*WHAT YOU SHOULD DO*
Write each line of the material exactly as given, from the top through the line that contains "b.done('display_tray_%d_frame'%n,root,.001)", and omit all pictures.
↓
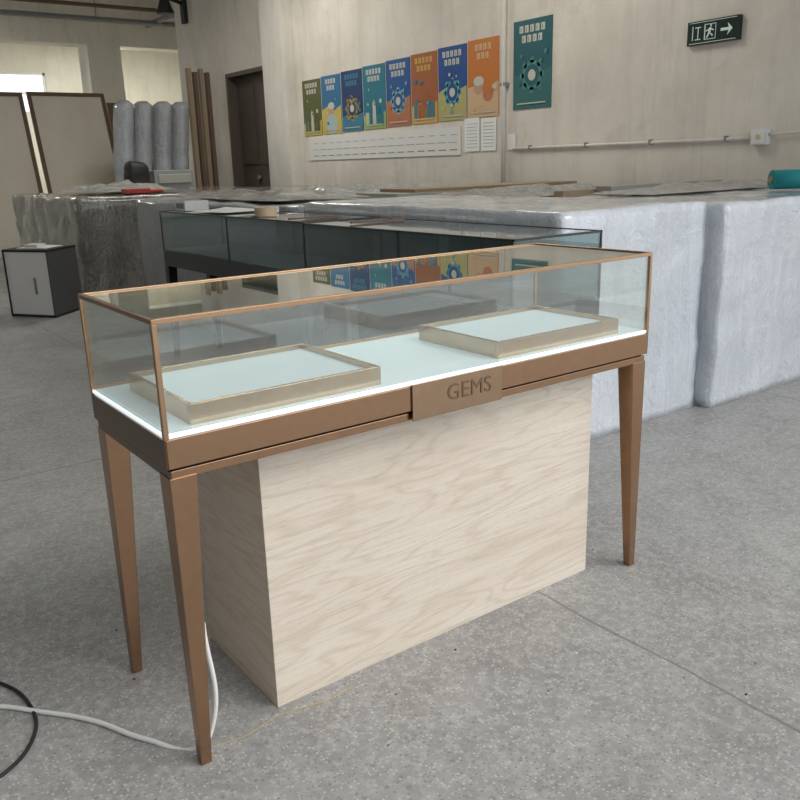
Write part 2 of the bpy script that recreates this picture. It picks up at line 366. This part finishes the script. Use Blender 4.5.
b=MB();b.box(r,W/2+.02,D-.006,D-.002,ZG+.012,ZT-r,M_glass);b.box(W/2-.02,W-r,D-.011,D-.007,ZG+.012,ZT-r,M_glass);b.done('rear_sliding_glass_doors',root)
b=MB();b.box(.575,.85,-.005,0,Z1+.0,ZG-.002,M_plate);b.done('logo_plate',root,.001)
cu=bpy.data.curves.new('logo_letters','FONT');cu.body='GEMS';cu.size=.055;cu.extrude=.0006;cu.space_character=1.05;cu.materials.append(M_letter)
o=bpy.data.objects.new('logo_letters',cu);o.location=(.675,-.0058,Z1+.03);o.rotation_euler=(math.pi/2,0,0);COL.objects.link(o);o.parent=root
b=MB();b.box(.222,1.278,.075,.452,0,Z1,M_wood);b.done('oak_veneer_pedestal',root,.0012)
def tray(x0,x1,y0,y1,n):
    z=ZG+.004;b=MB();h=.042;w=.010
    b.box(x0,x1,y0,y0+w,z,z+h,M_traym);b.box(x0,x1,y1-w,y1,z,z+h,M_traym);b.box(x0,x0+w,y0+w,y1-w,z,z+h,M_traym);b.box(x1-w,x1,y0+w,y1-w,z,z+h,M_traym)
    b.done('display_tray_%d_frame'%n,root,.001)
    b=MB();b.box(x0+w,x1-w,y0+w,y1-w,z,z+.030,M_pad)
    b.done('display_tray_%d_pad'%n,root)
tray(.065,.515,.03,.37,1);tray(.87,1.325,.03,.35,2)
# ------------------------------------------------------------------ dark showcases behind
def dark_case(x0,x1,y0,y1,split):
    r_=empty('dark_glass_display_case')
    zt=.95;zg=.70;b=MB()
    b.box(x0,x1,y0,y1,.60,zg,M_black);b.done('body',r_,.003)
    b=MB();b.box(x0+.01,x1-.01,y0+.01,y1-.01,zg,zg+.006,M_deckd);b.done('deck',r_)
    e=.008;b=MB()
    z=zt-e
    b.box(x0,x1,y0,y0+e,z,zt,M_black);b.box(x0,x1,y1-e,y1,z,zt,M_black);b.box(x0,x0+e,y0,y1,z,zt,M_black);b.box(x1-e,x1,y0,y1,z,zt,M_black)
    for x in (x0,x1-e):
        for y in (y0,y1-e,split): b.box(x,x+e,y,y+e,zg,zt,M_black)
    b.done('frame',r_)
    b=MB();b.box(x0+.002,x0+.006,y0+e,y1-e,zg+.006,zt-e,M_dglass);b.box(x0+e,x1-e,y0+.002,y0+.006,zg+.006,zt-e,M_dglass)
    b.box(x0+e,x1-e,y0+e,y1-e,zt-.006,zt-.002,M_dglass);b.box(x1-.006,x1-.002,y0+e,y1-e,zg+.006,zt-e,M_dglass);b.done('glass',r_)
    for i,(x,y,s,q) in enumerate(((x0,y0+.05,1,1),(x1-.09,y0+.05,-1,1),(x0,y1,1,-1),(x1-.09,y1,-1,-1))):
        b=MB()
        def sq(k,z):
            xs=sorted((x,x+s*k));ys=sorted((y,y+q*k));return [(xs[0],ys[0],z),(xs[1],ys[0],z),(xs[1],ys[1],z),(xs[0],ys[1],z)]
        b.hexa(sq(.03,0)+sq(.06,.6),M_black);b.done('leg_%d'%(i+1),r_)
    b=MB();b.box(x0+.08,x1-.1,(y0+y1)/2-.3,(y0+y1)/2+.3,0,.6,M_black);b.done('pedestal',r_)
    return r_
dark_case(1.455,1.905,.585,1.98,1.23)
dark_case(1.50,1.93,2.02,3.90,2.9)
# ------------------------------------------------------------------ wrapped stacks
wrapped('foam_wrapped_cabinet_stack',1.99,2.985,.87,2.9,0,1.0,M_foam,.008,.04,seed=1,round_=.015,fr=4)
wrapped('foam_wrapped_cabinet_stack',3.02,5.3,.80,2.05,0,.985,M_foam,.010,.04,seed=7,round_=.015,fr=4)
wrapped('foam_wrapped_cabinet_stack',3.05,5.3,2.15,4.3,0,.94,M_foam,.012,.07,seed=12)
wrapped('foam_wrapped_cabinet_stack',2.0,2.95,3.0,5.8,0,.97,M_foam2,.012,.07,seed=17)
wrapped('foam_wrapped_cabinet_stack',3.05,5.25,4.4,6.7,0,.91,M_foam2,.016,.08,seed=22)
wrapped('film_wrapped_cabinet_stack',1.80,3.3,6.85,8.9,0,.97,M_film,.022,.06,seed=31,round_=.05)
wrapped('film_wrapped_cabinet_stack',3.4,5.2,7.05,9.0,0,.95,M_film,.02,.07,seed=41)
wrapped('film_wrapped_cabinet_stack',2.0,4.7,9.1,10.4,0,.95,M_film,.02,.07,seed=43)
def sheet(name,x0,x1,y0,y1,z,m,amp,rot=0,seg=.03,seed=0):
    bm=bmesh.new();nx=int((x1-x0)/seg);ny=int((y1-y0)/seg);g=[]
    cx,cy=(x0+x1)/2,(y0+y1)/2
    for i in range(nx+1):
        row=[]
        for j in range(ny+1):
            px=x0+(x1-x0)*i/nx-cx;py=y0+(y1-y0)*j/ny-cy
            ex=noise.noise(Vector((px*3,py*3,seed)))*.12
            hz=.5+.5*noise.noise(Vector((px*3,py*3,seed+3)))+.35*noise.noise(Vector((px*8,py*8,seed+5)))
            ed=min(1,min(i,nx-i,j,ny-j)/4.)
            X_=px*(1+ex);Y_=py*(1+ex)
            row.append(bm.verts.new((cx+X_*math.cos(rot)-Y_*math.sin(rot),cy+X_*math.sin(rot)+Y_*math.cos(rot),z+max(0,hz)*amp*ed+.004)))
        g.append(row)
    for i in range(nx):
        for j in range(ny):
            f=bm.faces.new([g[i][j],g[i+1][j],g[i+1][j+1],g[i][j+1]]);f.smooth=True
    me=bpy.data.meshes.new(name);bm.to_mesh(me);bm.free();me.materials.append(m);o=bpy.data.objects.new(name,me);COL.objects.link(o);return o
sheet('crumpled_film_sheet',3.4,4.9,1.5,1.95,.992,M_filmtop,.06,0,.03,2)
sheet('crumpled_film_sheet',3.3,4.6,2.65,3.4,.955,M_filmtop,.09,.1,.03,5)
sheet('crumpled_film_sheet',2.1,2.8,3.4,5.2,.985,M_filmtop,.07,0,.035,9)
sheet('crumpled_film_sheet',3.4,5.0,4.7,6.3,.93,M_filmtop,.09,0,.04,14)
sheet('crumpled_film_sheet',2.1,3.0,7.3,8.5,1.0,M_filmtop,.10,0,.04,19)
b=MB()
b.box(3.2,5.1,3.6,4.15,.955,.985,M_board);b.box(3.4,5.2,3.65,4.1,.985,1.01,M_card);b.done('flat_board_pile')
b=MB();b.box(3.9,5.15,2.2,2.32,.955,1.02,M_board);b.box(3.6,4.7,2.34,2.42,.955,1.0,M_card);b.done('edge_strip_bundle')
b=MB();b.cyl((4.25,1.3,1.048),(4.5,1.12,1.048),.055,M_teal,24);b.cyl((4.24,1.308,1.048),(4.51,1.112,1.048),.018,M_card,16);b.done('teal_fabric_roll')
def ring(name,c,R,r_,h,m):
    b=MB();n=32;x,y,z=c
    for k in range(n):
        a0=2*math.pi*k/n;a1=2*math.pi*(k+1)/n
        P=[(r_,a0),(R,a0),(R,a1),(r_,a1)]
        lo=[(x+q*math.cos(a),y+q*math.sin(a),z) for q,a in P];hi=[(p[0],p[1],z+h) for p in lo]
        b.poly(hi,m);b.poly(lo[::-1],m);b.poly([lo[1],lo[2],hi[2],hi[1]],m);b.poly([lo[3],lo[0],hi[0],hi[3]],m)
    return b.done(name)
ring('tape_roll',(1.62,2.65,.952),.06,.04,.045,M_tape)
ring('tape_roll',(1.80,2.95,.952),.055,.038,.03,M_white2)
b=MB();b.box(1.58,1.74,3.66,3.82,.952,1.01,M_white2);b.box(1.60,1.72,3.68,3.80,1.01,1.014,M_grey);b.box(1.579,1.58,3.68,3.80,.965,.995,M_grey);b.done('small_white_carton',bevel=.004)
sheet('packing_paper_scrap',1.56,1.88,3.1,3.55,.952,M_notice,.03,.1,.03,33)
b=MB();b.box(1.52,1.8,2.2,2.23,.952,.96,M_brown);b.box(1.55,1.84,1.7,1.72,.952,.96,M_brown);b.done('wooden_slat')
# ------------------------------------------------------------------ left background
b=MB()
c0=Vector((1.01,6.43));eu=(Vector((1.28,6.02))-c0);ev=Vector((.33,.33))
def pt(u,v): q=c0+eu*u+ev*v;return (q.x,q.y)
def rb(u0,u1,v0,v1,z0,z1,m):
    pts=[pt(u0,v0),pt(u1,v0),pt(u1,v1),pt(u0,v1)];b.hexa([(x,y,z0) for x,y in pts]+[(x,y,z1) for x,y in pts],m)
rb(0,1,0,1,.0,.02,M_blackm);rb(0,1,0,1,.56,.58,M_blackm);rb(0,.03,0,.06,.02,.56,M_blackm);rb(.97,1,0,1,.02,.56,M_dgrey);rb(0,.03,0.06,1,.02,.56,M_dgrey);rb(.03,.97,.02,.1,.02,.56,M_white)
rb(.03,.97,.94,1,.02,.56,M_dgrey)
rb(.62,.66,.0,.02,.2,.34,M_grey)
b.done('small_white_cabinet')
b=MB();rb(.2,.85,.2,.8,.582,.586,M_white);b.done('paper_sheet')
b=MB();rb(.3,.6,.3,.6,.588,.61,M_notice);b.done('notepad')
def panel(x0,x1,yb,yt,h,m,edge,x0t=None):
    b=MB();dx=(x0t or x0)-x0
    def quad(xa,xb,za,zb,off,th,mm):
        def P(x,z,o): k=z/h;return (x+dx*k,yb+(yt-yb)*k+o,z)
        b.hexa([P(xa,za,off),P(xb,za,off),P(xb,za,off+th),P(xa,za,off+th),P(xa,zb,off),P(xb,zb,off),P(xb,zb,off+th),P(xa,zb,off+th)],mm)
    quad(x0,x1,0,h,0,.03,m)
    quad(x0,x0+.06,0,h,-.015,.015,edge);quad(x1-.06,x1,0,h,-.015,.015,edge);quad(x0+.06,x1-.06,h-.06,h,-.015,.015,edge)
    return b.done('leaning_plywood_panel')
panel(1.9,2.92,12.3,13.0,2.42,M_ply,M_brown)
panel(3.0,4.2,12.3,13.05,2.44,M_ply,M_brown)
panel(4.25,4.6,12.5,13.1,2.3,M_brown,M_brown)
r_=empty('rolled_foam_bundles')
for i in range(4):
    x=3.74+i*.29;y=11.1+.05*(i%2)
    bm=bmesh.new();n=24;rings=[];R0=.135
    for k in range(40):
        z=2.18*k/39;rr=R0
        zz=z-(2.18-.07)
        if zz>0: rr=R0-.07+math.sqrt(max(0.0,.07**2-zz**2))
        s=1+.08*noise.noise(Vector((i*3.1,z*4,0)))
        lean=-.05+.16*(z/2.18)**2
        rings.append([bm.verts.new((x+lean+rr*s*math.cos(2*math.pi*a/n)*(1+.05*noise.noise(Vector((a,z*6,i)))),y+rr*s*1.5*math.sin(2*math.pi*a/n),z)) for a in range(n)])
    for k in range(39):
        for a in range(n):
            f=bm.faces.new([rings[k][a],rings[k][(a+1)%n],rings[k+1][(a+1)%n],rings[k+1][a]]);f.smooth=True
    bm.faces.new(rings[-1]);bm.faces.new(rings[0][::-1])
    me=bpy.data.meshes.new('roll');bm.to_mesh(me);bm.free();me.materials.append(M_foam2);o=bpy.data.objects.new('foam_roll_%d'%(i+1),me);COL.objects.link(o);o.parent=r_
b=MB()
for i in range(4):
    x=4.93+i*.1;b.box(x,x+.06,11.25,11.33,0,2.68-.05*(i%2),M_brown if i%2 else M_card)
b.done('timber_battens')
b=MB();b.box(3.55,4.1,9.4,9.75,.975,1.2,M_grey);b.box(3.6,4.05,9.38,9.4,1.03,1.15,M_board);b.done('grey_storage_bin',bevel=.02)
wrapped('black_backpack',3.2,3.5,9.35,9.6,.975,1.32,M_blackm,.02,.04,round_=.09,seed=51)
b=MB();b.box(2.35,2.6,7.0,7.15,.985,1.03,M_red);b.cyl((2.62,7.1,1.0),(2.8,7.2,1.0),.015,M_red,10);b.done('red_tape_dispenser',bevel=.008)
b=MB();b.box(.55,.95,7.3,7.8,0,.5,M_card);b.box(.6,.9,7.35,7.7,.5,.75,M_white2);b.box(.55,.8,7.35,7.6,.75,.85,M_red);b.done('carton_pile',bevel=.01)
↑
*TASK RESPONSE*
Write part 2 of the bpy script that recreates this picture. It picks up at line 366. This part finishes the script. Use Blender 4.5.
b=MB();b.box(r,W/2+.02,D-.006,D-.002,ZG+.012,ZT-r,M_glass);b.box(W/2-.02,W-r,D-.011,D-.007,ZG+.012,ZT-r,M_glass);b.done('rear_sliding_glass_doors',root)
b=MB();b.box(.575,.85,-.005,0,Z1+.0,ZG-.002,M_plate);b.done('logo_plate',root,.001)
cu=bpy.data.curves.new('logo_letters','FONT');cu.body='GEMS';cu.size=.055;cu.extrude=.0006;cu.space_character=1.05;cu.materials.append(M_letter)
o=bpy.data.objects.new('logo_letters',cu);o.location=(.675,-.0058,Z1+.03);o.rotation_euler=(math.pi/2,0,0);COL.objects.link(o);o.parent=root
b=MB();b.box(.222,1.278,.075,.452,0,Z1,M_wood);b.done('oak_veneer_pedestal',root,.0012)
def tray(x0,x1,y0,y1,n):
    z=ZG+.004;b=MB();h=.042;w=.010
    b.box(x0,x1,y0,y0+w,z,z+h,M_traym);b.box(x0,x1,y1-w,y1,z,z+h,M_traym);b.box(x0,x0+w,y0+w,y1-w,z,z+h,M_traym);b.box(x1-w,x1,y0+w,y1-w,z,z+h,M_traym)
    b.done('display_tray_%d_frame'%n,root,.001)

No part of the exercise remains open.